• [REQUIREMENT]: Print exactly those lines that run from the beginning of the data to the line bearing "PI = math.pi", inclusive.

• [GIVEN MATERIAL]:
** begin **

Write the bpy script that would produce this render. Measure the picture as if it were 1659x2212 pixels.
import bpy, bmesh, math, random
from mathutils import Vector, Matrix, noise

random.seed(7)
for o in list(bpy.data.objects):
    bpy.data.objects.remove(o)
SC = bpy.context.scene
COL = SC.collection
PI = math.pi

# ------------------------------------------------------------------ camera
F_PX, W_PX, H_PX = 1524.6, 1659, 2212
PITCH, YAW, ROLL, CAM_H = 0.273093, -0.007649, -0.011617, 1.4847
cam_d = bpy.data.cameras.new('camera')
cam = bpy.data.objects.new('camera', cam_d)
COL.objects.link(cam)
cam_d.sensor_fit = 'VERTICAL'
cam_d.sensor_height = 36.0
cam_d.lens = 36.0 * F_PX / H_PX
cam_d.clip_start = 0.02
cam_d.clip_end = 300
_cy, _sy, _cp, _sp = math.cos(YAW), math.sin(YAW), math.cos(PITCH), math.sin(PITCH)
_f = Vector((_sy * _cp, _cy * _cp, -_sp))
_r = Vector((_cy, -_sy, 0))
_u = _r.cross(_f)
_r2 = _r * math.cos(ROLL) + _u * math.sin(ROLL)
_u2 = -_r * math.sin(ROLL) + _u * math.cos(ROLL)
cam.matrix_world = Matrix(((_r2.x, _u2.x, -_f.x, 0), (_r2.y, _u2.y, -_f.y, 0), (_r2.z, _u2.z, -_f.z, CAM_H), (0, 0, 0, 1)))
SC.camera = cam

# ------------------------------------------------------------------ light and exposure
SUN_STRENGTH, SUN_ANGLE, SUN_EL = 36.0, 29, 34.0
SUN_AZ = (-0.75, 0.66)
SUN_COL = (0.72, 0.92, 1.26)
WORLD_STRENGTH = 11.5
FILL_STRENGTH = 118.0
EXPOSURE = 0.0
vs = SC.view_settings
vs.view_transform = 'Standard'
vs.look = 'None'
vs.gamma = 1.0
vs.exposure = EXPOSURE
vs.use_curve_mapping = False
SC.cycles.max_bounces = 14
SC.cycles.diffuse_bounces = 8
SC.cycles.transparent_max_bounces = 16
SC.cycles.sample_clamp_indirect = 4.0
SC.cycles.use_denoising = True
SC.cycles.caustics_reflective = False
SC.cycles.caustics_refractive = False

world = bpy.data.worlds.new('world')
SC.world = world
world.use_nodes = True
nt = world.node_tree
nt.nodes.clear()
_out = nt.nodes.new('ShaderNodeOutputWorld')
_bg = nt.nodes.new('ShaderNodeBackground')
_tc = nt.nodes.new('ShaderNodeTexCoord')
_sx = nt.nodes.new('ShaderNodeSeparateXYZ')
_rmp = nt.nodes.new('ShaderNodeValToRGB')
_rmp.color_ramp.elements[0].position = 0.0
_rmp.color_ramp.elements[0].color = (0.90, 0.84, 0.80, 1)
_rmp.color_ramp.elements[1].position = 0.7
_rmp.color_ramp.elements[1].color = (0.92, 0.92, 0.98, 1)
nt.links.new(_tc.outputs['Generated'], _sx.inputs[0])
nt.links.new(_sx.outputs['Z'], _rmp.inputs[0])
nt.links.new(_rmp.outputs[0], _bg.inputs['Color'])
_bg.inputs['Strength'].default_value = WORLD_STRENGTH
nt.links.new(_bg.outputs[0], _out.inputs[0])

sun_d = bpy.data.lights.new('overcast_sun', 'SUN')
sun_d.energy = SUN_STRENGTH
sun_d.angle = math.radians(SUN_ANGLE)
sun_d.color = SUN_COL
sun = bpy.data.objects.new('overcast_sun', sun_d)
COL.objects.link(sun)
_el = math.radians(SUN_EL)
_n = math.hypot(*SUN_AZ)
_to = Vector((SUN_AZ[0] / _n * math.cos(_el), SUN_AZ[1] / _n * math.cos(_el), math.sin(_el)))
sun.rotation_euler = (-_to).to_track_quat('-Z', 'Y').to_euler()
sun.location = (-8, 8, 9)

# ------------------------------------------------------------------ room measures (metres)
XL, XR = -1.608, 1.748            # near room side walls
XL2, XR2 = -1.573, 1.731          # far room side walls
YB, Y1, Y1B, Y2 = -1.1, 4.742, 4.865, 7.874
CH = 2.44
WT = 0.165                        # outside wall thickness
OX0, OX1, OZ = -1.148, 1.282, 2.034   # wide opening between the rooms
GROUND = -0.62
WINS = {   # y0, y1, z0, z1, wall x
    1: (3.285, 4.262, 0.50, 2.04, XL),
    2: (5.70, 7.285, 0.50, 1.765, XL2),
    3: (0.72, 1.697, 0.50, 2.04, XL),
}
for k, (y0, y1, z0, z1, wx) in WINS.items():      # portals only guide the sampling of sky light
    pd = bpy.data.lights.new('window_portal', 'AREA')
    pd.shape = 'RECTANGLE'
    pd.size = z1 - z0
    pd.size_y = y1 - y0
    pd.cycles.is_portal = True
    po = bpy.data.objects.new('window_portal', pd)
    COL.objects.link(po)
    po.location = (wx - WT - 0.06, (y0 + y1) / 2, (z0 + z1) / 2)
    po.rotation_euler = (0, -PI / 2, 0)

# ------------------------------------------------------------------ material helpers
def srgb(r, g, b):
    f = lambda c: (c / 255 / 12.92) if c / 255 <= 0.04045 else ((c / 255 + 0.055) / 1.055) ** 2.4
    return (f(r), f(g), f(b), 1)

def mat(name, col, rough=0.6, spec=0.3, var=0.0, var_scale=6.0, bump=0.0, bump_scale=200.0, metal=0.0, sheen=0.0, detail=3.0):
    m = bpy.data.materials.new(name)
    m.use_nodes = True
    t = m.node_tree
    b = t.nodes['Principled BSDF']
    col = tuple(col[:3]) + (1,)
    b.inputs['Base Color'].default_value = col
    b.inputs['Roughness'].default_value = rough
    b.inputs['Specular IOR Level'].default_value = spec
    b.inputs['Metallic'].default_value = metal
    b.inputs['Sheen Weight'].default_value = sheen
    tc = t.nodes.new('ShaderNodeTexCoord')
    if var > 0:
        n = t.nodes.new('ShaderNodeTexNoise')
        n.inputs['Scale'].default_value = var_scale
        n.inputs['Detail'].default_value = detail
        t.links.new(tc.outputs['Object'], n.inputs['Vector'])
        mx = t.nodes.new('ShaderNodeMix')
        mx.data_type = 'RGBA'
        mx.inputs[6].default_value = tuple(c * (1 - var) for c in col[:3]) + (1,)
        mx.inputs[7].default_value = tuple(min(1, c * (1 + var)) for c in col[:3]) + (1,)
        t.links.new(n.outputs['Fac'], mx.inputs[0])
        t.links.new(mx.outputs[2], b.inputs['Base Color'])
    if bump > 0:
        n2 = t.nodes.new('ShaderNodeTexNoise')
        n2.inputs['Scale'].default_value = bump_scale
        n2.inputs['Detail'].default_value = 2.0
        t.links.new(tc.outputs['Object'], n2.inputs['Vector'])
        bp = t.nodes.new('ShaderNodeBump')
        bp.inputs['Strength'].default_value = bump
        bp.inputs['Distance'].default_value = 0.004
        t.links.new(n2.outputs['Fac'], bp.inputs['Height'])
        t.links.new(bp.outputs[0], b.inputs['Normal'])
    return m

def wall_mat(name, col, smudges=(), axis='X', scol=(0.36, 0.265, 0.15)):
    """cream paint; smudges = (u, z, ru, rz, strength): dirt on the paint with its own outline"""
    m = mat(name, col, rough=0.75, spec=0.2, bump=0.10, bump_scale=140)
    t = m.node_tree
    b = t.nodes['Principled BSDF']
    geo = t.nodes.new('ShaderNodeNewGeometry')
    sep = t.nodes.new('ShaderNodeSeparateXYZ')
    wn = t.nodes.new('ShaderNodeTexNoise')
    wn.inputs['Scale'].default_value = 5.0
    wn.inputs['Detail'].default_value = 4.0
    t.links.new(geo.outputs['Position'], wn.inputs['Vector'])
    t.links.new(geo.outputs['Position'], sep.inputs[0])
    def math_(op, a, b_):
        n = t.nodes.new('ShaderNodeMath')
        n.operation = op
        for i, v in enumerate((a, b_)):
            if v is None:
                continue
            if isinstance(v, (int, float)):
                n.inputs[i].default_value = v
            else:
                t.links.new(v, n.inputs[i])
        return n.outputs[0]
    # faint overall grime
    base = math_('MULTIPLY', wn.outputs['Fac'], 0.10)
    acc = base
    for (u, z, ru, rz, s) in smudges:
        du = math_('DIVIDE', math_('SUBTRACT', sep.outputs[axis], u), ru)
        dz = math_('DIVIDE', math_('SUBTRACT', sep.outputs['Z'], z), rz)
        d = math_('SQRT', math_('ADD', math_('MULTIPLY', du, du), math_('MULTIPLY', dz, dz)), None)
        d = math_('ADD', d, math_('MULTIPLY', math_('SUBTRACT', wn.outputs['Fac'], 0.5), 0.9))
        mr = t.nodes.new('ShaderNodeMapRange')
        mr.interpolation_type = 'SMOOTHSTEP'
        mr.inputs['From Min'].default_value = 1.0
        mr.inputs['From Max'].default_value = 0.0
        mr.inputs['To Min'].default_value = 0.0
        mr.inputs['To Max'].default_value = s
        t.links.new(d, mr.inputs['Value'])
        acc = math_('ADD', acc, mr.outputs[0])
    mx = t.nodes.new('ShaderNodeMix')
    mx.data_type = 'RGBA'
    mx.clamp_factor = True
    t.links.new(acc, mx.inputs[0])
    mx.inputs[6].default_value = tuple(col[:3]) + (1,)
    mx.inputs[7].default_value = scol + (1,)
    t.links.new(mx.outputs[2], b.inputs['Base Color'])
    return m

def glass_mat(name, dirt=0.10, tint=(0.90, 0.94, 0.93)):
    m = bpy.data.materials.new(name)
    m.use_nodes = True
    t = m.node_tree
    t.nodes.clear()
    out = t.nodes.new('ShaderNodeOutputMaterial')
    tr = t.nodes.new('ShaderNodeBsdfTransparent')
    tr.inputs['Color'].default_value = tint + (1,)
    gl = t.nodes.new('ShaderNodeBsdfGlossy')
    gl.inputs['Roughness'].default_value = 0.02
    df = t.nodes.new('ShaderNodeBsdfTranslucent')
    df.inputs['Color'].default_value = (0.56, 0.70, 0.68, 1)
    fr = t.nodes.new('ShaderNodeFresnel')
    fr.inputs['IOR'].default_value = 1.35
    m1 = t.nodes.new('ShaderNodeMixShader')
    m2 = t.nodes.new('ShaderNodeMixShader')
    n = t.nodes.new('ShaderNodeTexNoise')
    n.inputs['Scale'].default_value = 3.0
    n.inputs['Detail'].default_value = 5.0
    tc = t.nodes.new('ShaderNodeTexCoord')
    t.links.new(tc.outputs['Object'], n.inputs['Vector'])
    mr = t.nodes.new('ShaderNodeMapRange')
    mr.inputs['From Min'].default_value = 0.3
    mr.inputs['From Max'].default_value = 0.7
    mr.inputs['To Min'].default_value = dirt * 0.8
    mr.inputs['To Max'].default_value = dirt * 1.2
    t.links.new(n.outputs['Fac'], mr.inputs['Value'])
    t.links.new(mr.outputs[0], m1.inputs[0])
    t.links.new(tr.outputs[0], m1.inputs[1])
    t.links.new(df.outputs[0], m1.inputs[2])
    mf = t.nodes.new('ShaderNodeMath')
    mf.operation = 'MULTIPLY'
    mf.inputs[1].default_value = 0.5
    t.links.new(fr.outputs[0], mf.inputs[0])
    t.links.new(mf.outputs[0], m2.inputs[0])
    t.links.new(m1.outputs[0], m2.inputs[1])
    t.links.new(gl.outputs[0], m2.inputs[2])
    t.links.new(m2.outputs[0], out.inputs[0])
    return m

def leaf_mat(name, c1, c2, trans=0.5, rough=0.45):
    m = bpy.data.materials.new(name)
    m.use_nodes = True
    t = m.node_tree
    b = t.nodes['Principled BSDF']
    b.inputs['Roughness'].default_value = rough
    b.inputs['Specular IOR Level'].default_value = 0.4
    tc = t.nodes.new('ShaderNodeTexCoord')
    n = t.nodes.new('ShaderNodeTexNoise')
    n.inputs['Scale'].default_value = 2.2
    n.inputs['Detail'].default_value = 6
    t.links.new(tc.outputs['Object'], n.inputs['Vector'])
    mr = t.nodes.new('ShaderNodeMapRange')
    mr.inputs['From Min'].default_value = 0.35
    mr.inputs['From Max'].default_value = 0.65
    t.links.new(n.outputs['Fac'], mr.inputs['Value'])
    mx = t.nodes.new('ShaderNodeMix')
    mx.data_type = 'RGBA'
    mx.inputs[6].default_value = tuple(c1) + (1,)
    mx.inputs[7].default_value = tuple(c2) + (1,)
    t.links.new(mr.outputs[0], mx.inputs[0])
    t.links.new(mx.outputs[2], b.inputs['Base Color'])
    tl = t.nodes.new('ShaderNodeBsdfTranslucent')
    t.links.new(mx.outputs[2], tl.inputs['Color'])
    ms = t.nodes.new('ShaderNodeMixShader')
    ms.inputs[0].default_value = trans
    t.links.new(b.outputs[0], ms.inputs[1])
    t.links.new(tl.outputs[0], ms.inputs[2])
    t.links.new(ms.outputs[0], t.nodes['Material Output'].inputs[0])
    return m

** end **

• [TASK ANSWER]:
Write the bpy script that would produce this render. Measure the picture as if it were 1659x2212 pixels.
import bpy, bmesh, math, random
from mathutils import Vector, Matrix, noise

random.seed(7)
for o in list(bpy.data.objects):
    bpy.data.objects.remove(o)
SC = bpy.context.scene
COL = SC.collection
PI = math.pi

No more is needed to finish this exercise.